Introduction

A Japanese candlestick sheds light on a chart. It’s a unique price plotting technique that helps identify the price movement of a currency pair, enabling you to better understand price movement.

Technically, they can be considered much like a technical indicator as they are built up of information about price. However, their power really comes in helping traders spot patterns that potentially relate to underlying orders in the market and the current market sentiment.

Why use Candlesticks?

With candlesticks, you can more quickly identify various types of price action that can predict trend reversals or continuations. Also, if you use candlesticks in combination with other technical analysis tools, the candlestick patterns can be a very useful way to pick entries and exits. Essentially, candlesticks allow traders to quickly show the strength of recent market movements.

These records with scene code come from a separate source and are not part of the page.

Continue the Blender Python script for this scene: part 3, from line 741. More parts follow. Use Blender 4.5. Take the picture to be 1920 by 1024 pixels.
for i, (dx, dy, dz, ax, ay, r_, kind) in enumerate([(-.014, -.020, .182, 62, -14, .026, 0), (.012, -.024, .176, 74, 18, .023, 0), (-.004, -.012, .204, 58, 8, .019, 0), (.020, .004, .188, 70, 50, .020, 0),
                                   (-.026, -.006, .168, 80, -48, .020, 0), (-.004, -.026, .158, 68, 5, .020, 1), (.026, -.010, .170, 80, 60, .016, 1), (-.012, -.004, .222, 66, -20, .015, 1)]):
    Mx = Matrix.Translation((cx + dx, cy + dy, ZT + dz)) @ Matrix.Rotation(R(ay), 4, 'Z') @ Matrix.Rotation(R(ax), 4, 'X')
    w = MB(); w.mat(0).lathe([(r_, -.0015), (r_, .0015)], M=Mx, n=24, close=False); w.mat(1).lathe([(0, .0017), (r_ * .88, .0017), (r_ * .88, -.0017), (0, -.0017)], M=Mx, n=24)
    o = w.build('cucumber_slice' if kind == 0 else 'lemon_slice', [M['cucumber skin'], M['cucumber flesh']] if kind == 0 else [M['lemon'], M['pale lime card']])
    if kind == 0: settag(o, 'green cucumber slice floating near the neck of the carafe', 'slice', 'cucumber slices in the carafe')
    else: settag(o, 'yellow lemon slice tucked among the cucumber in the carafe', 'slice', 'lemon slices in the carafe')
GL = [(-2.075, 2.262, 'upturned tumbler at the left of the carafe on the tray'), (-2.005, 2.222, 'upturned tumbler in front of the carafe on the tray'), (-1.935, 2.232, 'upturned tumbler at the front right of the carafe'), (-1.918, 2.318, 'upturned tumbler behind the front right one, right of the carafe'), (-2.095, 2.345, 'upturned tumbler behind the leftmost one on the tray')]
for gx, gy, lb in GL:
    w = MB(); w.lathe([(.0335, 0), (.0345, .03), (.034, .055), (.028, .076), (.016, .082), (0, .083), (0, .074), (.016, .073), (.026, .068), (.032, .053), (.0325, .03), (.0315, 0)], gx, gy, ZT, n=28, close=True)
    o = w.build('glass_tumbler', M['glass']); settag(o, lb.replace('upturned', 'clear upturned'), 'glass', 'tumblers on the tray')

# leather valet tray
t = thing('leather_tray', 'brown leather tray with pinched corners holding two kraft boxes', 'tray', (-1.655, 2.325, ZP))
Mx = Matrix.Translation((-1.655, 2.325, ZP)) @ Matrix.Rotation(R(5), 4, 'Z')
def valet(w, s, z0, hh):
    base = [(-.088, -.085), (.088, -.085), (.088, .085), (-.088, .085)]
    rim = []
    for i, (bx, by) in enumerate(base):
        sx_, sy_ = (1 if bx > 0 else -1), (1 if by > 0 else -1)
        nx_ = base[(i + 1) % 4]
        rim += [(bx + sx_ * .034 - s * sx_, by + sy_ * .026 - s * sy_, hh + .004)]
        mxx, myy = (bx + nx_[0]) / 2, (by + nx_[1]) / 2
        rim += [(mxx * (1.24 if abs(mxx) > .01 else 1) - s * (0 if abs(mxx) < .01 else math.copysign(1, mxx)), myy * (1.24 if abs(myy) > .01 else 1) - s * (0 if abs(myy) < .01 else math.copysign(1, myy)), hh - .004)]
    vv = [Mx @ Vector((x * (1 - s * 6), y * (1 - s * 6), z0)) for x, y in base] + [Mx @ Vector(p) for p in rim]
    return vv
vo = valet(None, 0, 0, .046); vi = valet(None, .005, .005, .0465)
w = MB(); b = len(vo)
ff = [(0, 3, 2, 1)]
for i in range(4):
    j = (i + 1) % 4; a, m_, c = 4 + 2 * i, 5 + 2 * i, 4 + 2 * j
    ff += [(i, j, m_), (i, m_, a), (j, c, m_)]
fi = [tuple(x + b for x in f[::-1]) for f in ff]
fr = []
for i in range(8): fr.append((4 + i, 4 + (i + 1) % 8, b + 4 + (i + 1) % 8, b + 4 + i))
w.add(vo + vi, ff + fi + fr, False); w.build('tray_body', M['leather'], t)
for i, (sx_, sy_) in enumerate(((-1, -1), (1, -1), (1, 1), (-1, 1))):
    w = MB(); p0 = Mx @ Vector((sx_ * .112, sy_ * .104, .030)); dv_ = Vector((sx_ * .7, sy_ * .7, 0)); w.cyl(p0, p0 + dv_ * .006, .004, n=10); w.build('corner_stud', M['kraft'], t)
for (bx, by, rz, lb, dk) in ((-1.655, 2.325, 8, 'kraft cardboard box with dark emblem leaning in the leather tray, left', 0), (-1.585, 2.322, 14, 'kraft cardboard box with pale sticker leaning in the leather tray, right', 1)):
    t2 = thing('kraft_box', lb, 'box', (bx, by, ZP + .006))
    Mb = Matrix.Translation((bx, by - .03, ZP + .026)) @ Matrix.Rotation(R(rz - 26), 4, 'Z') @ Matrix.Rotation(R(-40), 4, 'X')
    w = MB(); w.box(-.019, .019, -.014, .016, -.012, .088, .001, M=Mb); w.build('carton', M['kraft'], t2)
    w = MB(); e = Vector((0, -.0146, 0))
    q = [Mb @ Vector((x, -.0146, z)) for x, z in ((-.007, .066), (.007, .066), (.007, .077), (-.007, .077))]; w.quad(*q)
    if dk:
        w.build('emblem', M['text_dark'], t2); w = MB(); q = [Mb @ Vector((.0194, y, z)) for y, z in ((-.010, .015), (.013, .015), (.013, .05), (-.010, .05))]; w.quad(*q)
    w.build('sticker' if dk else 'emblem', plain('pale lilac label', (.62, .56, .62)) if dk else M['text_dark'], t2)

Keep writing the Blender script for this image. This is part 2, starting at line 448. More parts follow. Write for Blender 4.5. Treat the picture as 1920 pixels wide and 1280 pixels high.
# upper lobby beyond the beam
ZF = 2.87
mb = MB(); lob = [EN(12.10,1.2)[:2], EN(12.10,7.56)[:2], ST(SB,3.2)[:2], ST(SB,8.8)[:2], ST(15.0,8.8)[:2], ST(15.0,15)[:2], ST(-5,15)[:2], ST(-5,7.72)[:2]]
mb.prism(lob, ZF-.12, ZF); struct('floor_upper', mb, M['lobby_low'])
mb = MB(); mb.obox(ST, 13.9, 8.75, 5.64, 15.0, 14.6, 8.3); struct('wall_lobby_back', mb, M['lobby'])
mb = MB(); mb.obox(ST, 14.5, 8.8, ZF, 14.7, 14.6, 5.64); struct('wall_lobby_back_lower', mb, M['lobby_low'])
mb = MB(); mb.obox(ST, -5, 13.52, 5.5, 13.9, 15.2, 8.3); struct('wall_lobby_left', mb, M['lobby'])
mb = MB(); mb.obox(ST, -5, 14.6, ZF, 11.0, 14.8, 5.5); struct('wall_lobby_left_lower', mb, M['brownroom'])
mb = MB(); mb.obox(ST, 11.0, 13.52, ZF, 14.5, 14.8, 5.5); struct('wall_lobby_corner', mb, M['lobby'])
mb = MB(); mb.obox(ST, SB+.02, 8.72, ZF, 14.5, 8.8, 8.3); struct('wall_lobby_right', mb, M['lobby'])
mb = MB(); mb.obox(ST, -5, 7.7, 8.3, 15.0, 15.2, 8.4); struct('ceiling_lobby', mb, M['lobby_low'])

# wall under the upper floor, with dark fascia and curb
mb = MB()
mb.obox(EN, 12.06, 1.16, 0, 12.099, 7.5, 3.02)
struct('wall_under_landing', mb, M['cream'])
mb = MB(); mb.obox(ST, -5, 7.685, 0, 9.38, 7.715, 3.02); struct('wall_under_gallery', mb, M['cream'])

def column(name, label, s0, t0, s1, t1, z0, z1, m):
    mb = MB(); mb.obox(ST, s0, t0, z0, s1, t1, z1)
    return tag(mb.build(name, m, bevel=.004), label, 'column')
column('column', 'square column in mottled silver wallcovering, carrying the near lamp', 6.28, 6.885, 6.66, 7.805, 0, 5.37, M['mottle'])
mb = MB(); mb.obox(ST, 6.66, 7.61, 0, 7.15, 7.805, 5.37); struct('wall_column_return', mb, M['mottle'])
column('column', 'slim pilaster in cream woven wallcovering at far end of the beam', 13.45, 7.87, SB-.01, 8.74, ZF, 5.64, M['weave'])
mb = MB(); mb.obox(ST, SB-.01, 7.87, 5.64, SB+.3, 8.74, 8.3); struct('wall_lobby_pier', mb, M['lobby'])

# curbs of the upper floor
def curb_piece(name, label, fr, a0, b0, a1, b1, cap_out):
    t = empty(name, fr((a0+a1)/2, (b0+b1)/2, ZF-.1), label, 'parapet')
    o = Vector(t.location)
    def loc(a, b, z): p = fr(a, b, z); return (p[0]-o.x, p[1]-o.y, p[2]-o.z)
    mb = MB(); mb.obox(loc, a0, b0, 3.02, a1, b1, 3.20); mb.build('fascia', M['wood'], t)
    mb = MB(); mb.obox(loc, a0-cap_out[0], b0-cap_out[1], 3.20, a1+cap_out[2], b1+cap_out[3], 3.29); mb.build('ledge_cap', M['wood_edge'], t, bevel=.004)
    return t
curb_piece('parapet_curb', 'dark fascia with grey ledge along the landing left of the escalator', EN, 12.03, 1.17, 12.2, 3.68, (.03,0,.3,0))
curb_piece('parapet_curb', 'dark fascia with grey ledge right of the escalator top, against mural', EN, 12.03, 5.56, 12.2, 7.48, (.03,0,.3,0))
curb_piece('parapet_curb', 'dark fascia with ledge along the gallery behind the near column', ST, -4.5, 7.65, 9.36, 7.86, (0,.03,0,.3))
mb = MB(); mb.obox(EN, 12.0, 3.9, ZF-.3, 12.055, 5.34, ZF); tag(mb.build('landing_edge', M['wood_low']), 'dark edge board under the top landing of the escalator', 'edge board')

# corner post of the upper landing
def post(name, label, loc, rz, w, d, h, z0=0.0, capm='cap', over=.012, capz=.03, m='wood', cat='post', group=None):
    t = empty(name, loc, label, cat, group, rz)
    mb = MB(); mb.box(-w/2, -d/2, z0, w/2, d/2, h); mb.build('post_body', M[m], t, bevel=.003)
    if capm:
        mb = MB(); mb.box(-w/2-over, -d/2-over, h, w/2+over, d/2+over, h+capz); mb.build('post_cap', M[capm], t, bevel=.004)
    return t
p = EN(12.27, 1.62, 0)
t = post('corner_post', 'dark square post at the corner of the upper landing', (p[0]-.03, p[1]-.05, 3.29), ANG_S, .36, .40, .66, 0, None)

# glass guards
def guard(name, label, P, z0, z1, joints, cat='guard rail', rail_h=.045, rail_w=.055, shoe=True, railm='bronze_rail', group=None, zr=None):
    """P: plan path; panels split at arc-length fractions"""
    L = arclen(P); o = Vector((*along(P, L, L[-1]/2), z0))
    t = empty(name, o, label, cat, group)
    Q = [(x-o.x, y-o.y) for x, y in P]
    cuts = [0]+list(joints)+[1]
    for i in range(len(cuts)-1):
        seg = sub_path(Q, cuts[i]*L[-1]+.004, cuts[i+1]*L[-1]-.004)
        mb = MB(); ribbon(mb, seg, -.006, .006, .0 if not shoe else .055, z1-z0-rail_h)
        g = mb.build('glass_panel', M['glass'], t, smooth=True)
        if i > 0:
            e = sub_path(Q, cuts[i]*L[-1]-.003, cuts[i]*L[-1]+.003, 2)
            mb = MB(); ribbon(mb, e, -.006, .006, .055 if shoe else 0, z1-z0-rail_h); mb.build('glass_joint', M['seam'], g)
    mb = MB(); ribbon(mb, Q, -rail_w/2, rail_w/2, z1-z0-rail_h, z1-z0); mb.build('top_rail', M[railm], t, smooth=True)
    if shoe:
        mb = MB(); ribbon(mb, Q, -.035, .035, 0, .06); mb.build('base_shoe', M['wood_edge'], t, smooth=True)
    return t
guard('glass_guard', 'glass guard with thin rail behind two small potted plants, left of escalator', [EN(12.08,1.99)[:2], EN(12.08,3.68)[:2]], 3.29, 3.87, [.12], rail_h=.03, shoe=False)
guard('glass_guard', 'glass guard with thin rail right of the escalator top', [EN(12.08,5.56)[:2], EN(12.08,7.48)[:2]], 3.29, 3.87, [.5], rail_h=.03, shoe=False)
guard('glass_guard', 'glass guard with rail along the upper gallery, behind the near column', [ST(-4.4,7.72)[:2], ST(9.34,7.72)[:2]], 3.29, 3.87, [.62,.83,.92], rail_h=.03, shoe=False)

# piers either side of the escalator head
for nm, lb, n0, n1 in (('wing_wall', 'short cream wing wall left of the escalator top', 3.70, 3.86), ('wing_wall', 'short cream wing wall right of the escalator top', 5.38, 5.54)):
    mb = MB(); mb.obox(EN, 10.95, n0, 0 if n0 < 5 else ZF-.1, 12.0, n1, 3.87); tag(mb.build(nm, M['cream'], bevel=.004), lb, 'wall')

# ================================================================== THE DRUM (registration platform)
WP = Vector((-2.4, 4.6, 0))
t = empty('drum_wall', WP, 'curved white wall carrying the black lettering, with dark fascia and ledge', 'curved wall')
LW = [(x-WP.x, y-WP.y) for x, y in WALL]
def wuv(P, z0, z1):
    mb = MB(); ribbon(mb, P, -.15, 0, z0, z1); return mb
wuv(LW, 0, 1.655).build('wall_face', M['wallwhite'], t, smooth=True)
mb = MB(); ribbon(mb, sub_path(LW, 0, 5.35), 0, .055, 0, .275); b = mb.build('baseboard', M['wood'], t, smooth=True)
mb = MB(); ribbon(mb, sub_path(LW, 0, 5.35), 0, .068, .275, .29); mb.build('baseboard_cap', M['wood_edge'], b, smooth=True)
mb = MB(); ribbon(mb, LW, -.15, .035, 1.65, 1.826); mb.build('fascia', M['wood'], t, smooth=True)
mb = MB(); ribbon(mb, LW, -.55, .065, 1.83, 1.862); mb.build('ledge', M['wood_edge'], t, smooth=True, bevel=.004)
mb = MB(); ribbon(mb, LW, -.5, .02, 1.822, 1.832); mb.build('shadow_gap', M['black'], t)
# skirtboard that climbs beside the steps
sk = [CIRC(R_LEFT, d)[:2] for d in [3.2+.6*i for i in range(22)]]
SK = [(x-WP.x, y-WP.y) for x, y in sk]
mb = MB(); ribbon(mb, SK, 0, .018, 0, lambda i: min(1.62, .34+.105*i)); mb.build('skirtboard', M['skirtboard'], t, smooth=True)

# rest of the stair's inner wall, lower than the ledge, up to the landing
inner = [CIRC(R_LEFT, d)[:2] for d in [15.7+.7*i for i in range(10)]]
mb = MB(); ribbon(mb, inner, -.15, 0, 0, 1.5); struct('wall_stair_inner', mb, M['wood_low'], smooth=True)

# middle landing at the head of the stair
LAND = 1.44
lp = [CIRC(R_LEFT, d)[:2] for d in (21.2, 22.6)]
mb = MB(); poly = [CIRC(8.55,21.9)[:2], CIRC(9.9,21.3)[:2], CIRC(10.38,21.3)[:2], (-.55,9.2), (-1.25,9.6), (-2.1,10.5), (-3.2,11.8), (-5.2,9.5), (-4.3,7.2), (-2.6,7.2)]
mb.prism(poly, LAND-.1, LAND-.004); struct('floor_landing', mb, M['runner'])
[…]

Candlesticks are so commonplace in modern-day trading (they’re pretty much used on all platforms as standard) that it might surprise many who look at them day-in-day-out to learn that they were actually developed 300 years ago by Japanese rice traders, and that they were introduced to the western world by Steve Nison.

And while the world may be a vastly different place and the world of trading a whole different ball game, little has changed about the make-up of a candlestick, as our diagrams below show.

There are actually two ways to use Japanese candlesticks. The first way is to read the display of data in the individual candlestick. The second method is the pattern identification process of using candlesticks in particular combinations.